Silicon Valley just spent more money on a single state primary than most countries spend on national elections—and they're only getting started.

The Summary

  • Tech billionaires poured hundreds of millions into California's June 2 primary, making it potentially the most expensive primary in state history
  • Google's Sergey Brin alone deployed $66m to kill a proposed billionaire tax, while crypto founder Chris Larsen spread $26m across three Super PACs
  • The strategy spans every level: gubernatorial races, state insurance commissioner, local assembly seats, even city tax measures—a full-spectrum capture attempt

The Signal

The numbers tell you what happened. The pattern tells you what's coming. Google and Meta jointly funded a Super PAC with $10m to influence assembly and senate races most people outside California have never heard of. That's not politics. That's infrastructure.

When Sergey Brin writes a $66m check to fight a single ballot measure, he's not defending his net worth. He's defending the regulatory moat around the most valuable companies on earth. The billionaire tax is a threat, sure. But the real fight is about who gets to write the rules for AI deployment, data ownership, and crypto regulation over the next decade.

"Silicon Valley money is flowing toward city primaries as well as state-level ones, with tech-backed PACs sponsoring voter guides suggesting how to vote on local tax measures."

Look at the gubernatorial candidate they're backing. Matt Mahan received donations from executives at Google, Amazon, Snap, LinkedIn, Reddit, and Palantir. That's not a coalition. That's a cap table. These companies compete on everything except one thing: they all need California to stay friendly while they build the agent economy.

Because here's what's actually at stake. California writes the template:

  • Privacy law that the rest of the country copies
  • Labor classification rules that determine if AI agents are tools or workers
  • Crypto custody regulations that could unlock or freeze trillions in tokenized assets

Chris Larsen didn't put $1m behind a state insurance commissioner candidate because he cares about car insurance rates. He did it because that office will decide how crypto-backed insurance products get classified.

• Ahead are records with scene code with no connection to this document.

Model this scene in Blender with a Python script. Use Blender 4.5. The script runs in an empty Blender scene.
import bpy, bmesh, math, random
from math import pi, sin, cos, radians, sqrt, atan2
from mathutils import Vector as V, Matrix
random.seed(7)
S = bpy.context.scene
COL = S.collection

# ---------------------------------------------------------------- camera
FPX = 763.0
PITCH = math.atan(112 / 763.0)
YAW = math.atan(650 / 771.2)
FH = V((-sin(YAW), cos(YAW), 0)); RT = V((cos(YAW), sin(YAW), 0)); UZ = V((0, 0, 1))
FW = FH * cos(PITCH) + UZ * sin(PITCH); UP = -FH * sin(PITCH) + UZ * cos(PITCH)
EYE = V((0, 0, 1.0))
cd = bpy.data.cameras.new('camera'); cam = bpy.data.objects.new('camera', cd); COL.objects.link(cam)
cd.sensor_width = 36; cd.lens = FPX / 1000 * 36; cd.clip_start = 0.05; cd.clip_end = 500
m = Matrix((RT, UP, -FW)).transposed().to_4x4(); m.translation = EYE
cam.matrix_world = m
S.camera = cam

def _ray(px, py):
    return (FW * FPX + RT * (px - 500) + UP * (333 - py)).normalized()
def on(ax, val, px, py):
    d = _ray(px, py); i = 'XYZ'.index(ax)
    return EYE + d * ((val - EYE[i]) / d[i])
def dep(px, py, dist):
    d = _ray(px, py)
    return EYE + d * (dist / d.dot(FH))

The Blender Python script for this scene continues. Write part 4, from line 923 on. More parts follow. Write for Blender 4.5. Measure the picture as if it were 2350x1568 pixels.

The boring races are where the future gets decided.

The cover-all-bases approach isn't scattershot. It's systems thinking. If you can't predict which regulatory battle matters most, fund everyone who might write the rules. Governor, state assembly, insurance commissioner, city councils. Build redundancy into your political infrastructure the same way you build it into your server architecture.

The Implication

This is the blueprint for how tech will buy influence everywhere else. California is expensive and competitive, which makes it the test case. If they can capture regulatory leverage here, they'll export the playbook to Texas, Florida, and eventually DC.

For anyone building in agents or assets, watch who wins these races. The candidates backed by Google and Meta will write the rules you'll live under. And for everyone else, this is what post-Web2 power looks like: not lobbying, not campaign contributions, but full-spectrum regulatory capture before the regulations even get written.